That was my Latin position title as a staff member of the Second Vatican Council during its 1963 and 1964 sessions.
Literally, it means Assigner of Places. Was my job putting patriarchs, cardinals, and bishops in their places? Hardly! It was more like, e.g., what in the U.S. Congress would be called a Page.
During the general sessions of the Council in St. Peter’s Basilica, the bishops were seated in sloped sections on each side of a center aisle. Each section of about fifty plus bishops had one priest assigned to it as a sort of general assistant.
What did I do? First, to be there during the session, seated at the end of the first row. When working documents or IBM style punch cards for voting needed to be distributed, I’d get them and bring them back to my section for distribution.

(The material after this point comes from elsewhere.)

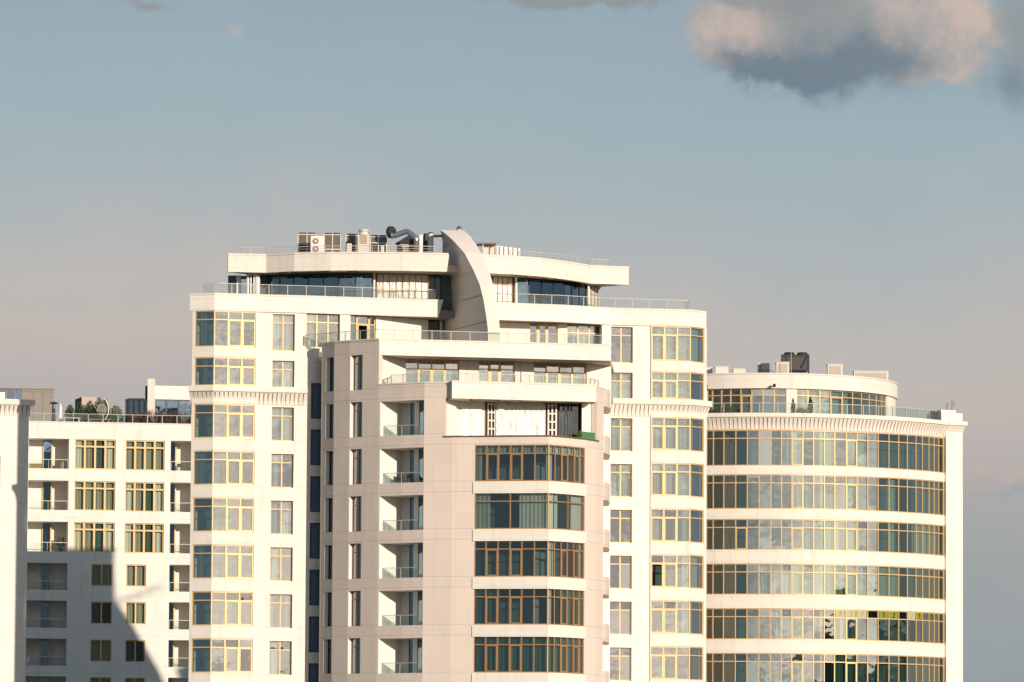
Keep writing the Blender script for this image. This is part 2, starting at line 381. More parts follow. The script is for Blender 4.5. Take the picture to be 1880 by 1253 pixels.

If a message needed to be passed to someone in the council, my job was to deliver it. (The bishops couldn’t leave their places during the active session.)
My most dramatic such was when something had to be delivered rapidly to Pope Paul VI, who was monitoring the council sessions from his apartments.
I had to bring it through the last chapel before the entrance to the basilica (where the Pieta is located), to take a concealed small elevator up to that area. (No, I didn’t personally hand it to the Holy Father, of course, but to one of his aides.)
Most of the time I was seated at my place, privileged to be listening to all of the speeches and studying all of the working documents—and, during the coffee break, quite literally, to be rubbing shoulders with all the council fathers!
Some descriptions of Vatican II seem to paint the Council with political colors—to cast its deliberations as conservative versus liberals, old versus new, traditionalists versus innovators.
It was not like that at all!
The Council was a profoundly religious experience, an action of the Holy Spirit among the assembled clerical hierarchs.
I was deeply moved by the daily sight of dozens and dozens of bishops kneeling on the hard, cold floor of the transept of the basilica before the altar of reservation of the blessed sacrament every morning before the daily session began, praying for guidance.
The daily Mass was the first event of each session—not celebrated at the great altar over the tomb of Peter but at a small temporary altar table in the aisle between the two ranks of seated council fathers.
Every day saw a different rite, and what a vivid lesson that was! The ancient Ethiopian rite not only was in Geez but also involved drumming and liturgical dance! No wonder the bishops found the courage to reimagine the Roman rite as their first united decision.
I remember the day the Melkite Greek Catholic patriarch first spoke. The rule was to use “the language of the Church”—i.e., Latin. He said he would be happy to use “the language of the Church” and reminded the bishops that it was Greek until the fourth century, when the Roman Church changed to the vernacular (Latin). Observing that few present would understand Greek, he announced that he would continue to use French, a better-known vernacular!
Actually, the Council was not bitterly divided on any issue at all. Most decisions taken were almost unanimous; rarely negative votes reached more than four or five percent.
For me, it was well worth skipping lectures about the rules of the church of the past, to be part of the revitalization of the church of the present and to witness the astounding work of God in Vatican Council II.